Now if Prof. Alkhafaji had specified in his will that he was leaving a 1/8 share to his wife, and then 1/8 to each of his sons and 1/16 to each of his daughters, that would be fine, regardless of whether his motivation was religious or secular. (This is subject to any state law that might give his wife the power to get some minimum prescribed share, but apparently this was not argued in this case, perhaps because part of the argument — which I won’t get into here — was that Prof. Alkhafaji had left his wife certain assets for the duration of her life, with only the remainder after her death to be split between the children.) People are free to discriminate based on sex, religion, race, and so on in their wills, including in their gifts to their children.
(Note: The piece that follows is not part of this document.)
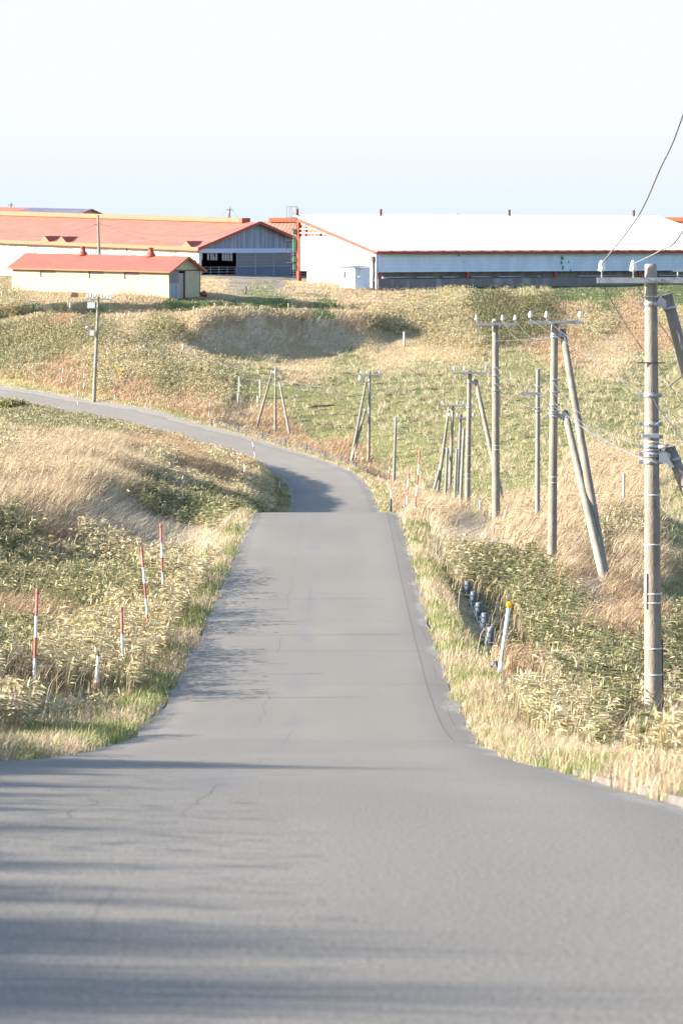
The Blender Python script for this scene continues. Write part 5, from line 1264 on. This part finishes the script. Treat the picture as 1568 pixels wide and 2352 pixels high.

But apparently the will had no such specific provision; rather, it called for distribution under religious law. This raises two questions:

(1) May a court interpret a will — or a contract, deed, trust instrument, or what have you — that calls for the application of religious law (whether Islamic law, Jewish law, canon law, or any other religious law)? Or does the Establishment Clause preclude courts from deciding what, say, Islamic law actually requires, at least if there’s a controversy between the parties about what the “true” interpretation of the religious law should be? Here, one side argues that under Islamic law, the contested provisions of the will are invalid, and that the court erred in relying on the widow’s interpretation of Sharia law; to quote the appellee’s brief, 2011 WL 1573386:
The Court’s determination that the pension should be distributed by giving the widow one eighth of the estate, with the remainder going to the children with two parts for each male and one part for each female, was not only a violation of the terms of the MDA, but also an incorrect interpretation of Shariah law. Had the trial court consulted an expert or referenced judicial texts rather than an interested non-expert, it would have noted that the will offered by a person who is in the illness of death is invalid under Shariah law. The illness of death is defined as the illness which would most likely lead to death. In other words, had the court correctly interpreted Shariah law, it would have found paragraph four of Decedent’s most recent will to be invalid. Because Shariah law is codified in judicial texts which were referenced at the trial court level, and the trial court failed to consult those texts, it committed an error of law when it incorrectly interpreted Shariah law.
(2) May a court apply a foreign or religious legal rule that requires discrimination based on sex, religion, race, and the like, when it is doing so in the course of interpreting a will, contract, etc., on the theory that the court is simply effectuating the author’s discriminatory preferences rather than itself engaging in constitutionally suspect discrimination?